Barclays' offer for ABN, mostly in shares, is currently valued at about 65 billion euros (.8 billion), below the consortium's mostly cash offer of nearly 71 billion euros.

Barclays said it had received regulatory approval to start a 2.4 billion pound share buyback programme on Monday, which it hopes will bolster its share price.

Bob Diamond, Barclays president, also said although much had been made in the media of hedge fund investors in ABN who wanted cash, many others wanted shares in an enlarged bank.

''There are a lot of investors who want shares. There are a lot of investors who if given cash need something to invest in ... I think and I expect they will see the opportunity with Barclays to be far superior in terms of forward-looking earnings and unlocking value,'' Diamond told Reuters in an interview.

By 1015 GMT Barclays shares were up 0.4 percent at 680.5 pence, valuing the bank at just over 44 billion pounds.

CREDIT TURBULENCE Its shares have been hit by sharp falls in equity markets in the past week, which also threaten to slow growth at its Barclays Capital (BarCap) investment banking unit.

Diamond, who also heads BarCap, said turbulence in credit markets was likely to continue and that it would take time for the U.S. subprime mortgage market to recover but the leveraged debt market should recover in the next two to three months.

''There is a supply/demand imbalance. There are a number of deals that aren't executing as we had expected in the market, but I'm confident of our exposures because the underlying corporate credit is so strong,'' Diamond said.
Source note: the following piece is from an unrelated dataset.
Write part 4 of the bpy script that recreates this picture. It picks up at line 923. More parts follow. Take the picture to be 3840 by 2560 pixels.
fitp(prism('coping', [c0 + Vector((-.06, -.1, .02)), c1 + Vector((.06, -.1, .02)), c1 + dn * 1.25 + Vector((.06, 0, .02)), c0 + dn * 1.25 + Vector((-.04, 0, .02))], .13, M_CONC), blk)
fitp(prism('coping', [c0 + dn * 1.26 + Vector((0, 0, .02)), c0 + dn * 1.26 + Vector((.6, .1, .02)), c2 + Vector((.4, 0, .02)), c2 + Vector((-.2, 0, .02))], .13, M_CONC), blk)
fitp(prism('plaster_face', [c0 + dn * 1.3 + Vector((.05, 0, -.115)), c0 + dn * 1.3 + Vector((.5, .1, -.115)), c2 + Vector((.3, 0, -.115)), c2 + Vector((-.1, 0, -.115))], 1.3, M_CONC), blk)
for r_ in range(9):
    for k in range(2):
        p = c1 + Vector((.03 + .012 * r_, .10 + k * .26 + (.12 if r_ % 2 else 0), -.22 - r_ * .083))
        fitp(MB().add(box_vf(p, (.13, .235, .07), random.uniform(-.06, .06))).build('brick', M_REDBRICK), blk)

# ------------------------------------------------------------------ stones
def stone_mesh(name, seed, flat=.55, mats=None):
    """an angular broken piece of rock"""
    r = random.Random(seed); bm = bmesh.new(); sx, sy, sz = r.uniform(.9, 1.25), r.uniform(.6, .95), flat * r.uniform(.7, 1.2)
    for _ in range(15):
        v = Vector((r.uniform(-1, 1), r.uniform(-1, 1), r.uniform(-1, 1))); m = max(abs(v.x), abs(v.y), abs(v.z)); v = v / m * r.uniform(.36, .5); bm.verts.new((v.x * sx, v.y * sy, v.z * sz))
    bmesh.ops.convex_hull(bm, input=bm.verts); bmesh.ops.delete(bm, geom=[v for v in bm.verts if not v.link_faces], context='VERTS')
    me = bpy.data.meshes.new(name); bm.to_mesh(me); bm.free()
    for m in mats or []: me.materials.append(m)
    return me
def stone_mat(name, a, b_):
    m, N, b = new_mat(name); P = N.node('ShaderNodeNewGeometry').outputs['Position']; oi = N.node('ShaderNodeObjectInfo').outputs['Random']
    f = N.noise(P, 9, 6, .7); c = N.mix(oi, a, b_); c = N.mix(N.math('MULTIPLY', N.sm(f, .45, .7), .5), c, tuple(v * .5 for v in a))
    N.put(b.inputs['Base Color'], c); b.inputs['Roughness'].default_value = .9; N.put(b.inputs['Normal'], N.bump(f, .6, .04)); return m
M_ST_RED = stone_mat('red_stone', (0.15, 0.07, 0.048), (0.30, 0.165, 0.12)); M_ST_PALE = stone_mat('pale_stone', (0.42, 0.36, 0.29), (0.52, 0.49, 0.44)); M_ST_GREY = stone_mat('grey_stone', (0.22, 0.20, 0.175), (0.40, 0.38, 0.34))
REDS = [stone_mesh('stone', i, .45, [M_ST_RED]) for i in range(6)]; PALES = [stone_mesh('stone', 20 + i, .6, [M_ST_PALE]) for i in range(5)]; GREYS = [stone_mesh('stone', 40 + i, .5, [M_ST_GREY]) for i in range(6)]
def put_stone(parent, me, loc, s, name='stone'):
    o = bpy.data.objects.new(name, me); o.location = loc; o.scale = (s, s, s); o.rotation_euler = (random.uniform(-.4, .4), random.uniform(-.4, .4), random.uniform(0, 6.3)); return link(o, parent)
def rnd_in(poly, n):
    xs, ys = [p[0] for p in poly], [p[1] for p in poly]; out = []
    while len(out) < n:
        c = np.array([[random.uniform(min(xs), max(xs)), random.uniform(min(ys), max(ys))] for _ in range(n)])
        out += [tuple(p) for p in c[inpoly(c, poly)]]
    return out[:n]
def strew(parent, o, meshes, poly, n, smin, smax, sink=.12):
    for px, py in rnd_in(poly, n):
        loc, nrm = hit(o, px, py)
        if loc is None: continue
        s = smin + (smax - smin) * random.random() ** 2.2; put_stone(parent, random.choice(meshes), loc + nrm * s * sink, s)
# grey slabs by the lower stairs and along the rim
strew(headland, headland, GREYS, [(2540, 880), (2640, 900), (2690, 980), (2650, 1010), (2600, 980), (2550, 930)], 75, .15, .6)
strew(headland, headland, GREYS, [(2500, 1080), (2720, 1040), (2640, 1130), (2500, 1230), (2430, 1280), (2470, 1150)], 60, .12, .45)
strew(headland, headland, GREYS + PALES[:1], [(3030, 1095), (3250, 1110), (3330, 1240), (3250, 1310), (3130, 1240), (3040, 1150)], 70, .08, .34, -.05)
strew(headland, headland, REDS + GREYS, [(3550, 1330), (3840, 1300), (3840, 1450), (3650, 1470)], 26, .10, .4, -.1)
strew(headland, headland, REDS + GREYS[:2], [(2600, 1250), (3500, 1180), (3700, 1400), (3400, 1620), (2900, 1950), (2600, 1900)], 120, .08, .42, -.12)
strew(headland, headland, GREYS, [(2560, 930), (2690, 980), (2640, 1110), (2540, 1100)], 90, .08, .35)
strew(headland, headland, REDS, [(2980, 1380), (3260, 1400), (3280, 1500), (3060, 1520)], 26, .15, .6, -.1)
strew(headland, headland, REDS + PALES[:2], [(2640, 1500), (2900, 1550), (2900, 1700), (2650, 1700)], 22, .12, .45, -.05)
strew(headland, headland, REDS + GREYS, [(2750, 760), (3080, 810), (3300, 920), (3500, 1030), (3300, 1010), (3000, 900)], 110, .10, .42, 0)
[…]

He said BarCap's income in July was ahead of its level a year ago as other areas such as commodities had benefited from ''a flight to quality'' and that he had not altered BarCap's 15 to 20 percent annual growth target.

BarCap's profits jumped 33 percent to 1.66 billion pounds in the first six months of this year and drove a 12 percent rise in group profits to 4.1 billion pounds, the bank confirmed.

The bank released headline results last week when it revised its offer for ABN.

Mike Trippitt, an analyst at Oriel Securities, said the results were solid but that Barclays and other banks faced some issues.

''The word of the reporting season is headwinds, and there are some headwinds here. Overdrafts (refunds) are one, a tough comparison period, and currency, which has taken the wind out of Absa and BGI (Barclays Global Investors),'' Trippitt said.

Barclays said it paid out 87 million pounds in refunds to customers to cover past bank charges.

British banks have been hit by a wave of requests for repayment of charges after a consumer backlash over the fees, and they have repaid some customers who complained. The refunds have since been suspended as banks await a regulatory decision over whether charges on unauthorised overdrafts are fair.

Barclays' refunds were near to the amount announced by rival HBOS and below the nearly 120 million pounds of refunds announced by HSBC this week.

Barclays said profits from its UK retail banking business, which it is attempting to revive after several tough years, rose 9 percent in the first half to 651 million pounds as income grew 5 percent, excluding the settlements on bank charges.

Its share of net mortgage lending was 6 percent in the first half, in line with its traditional share.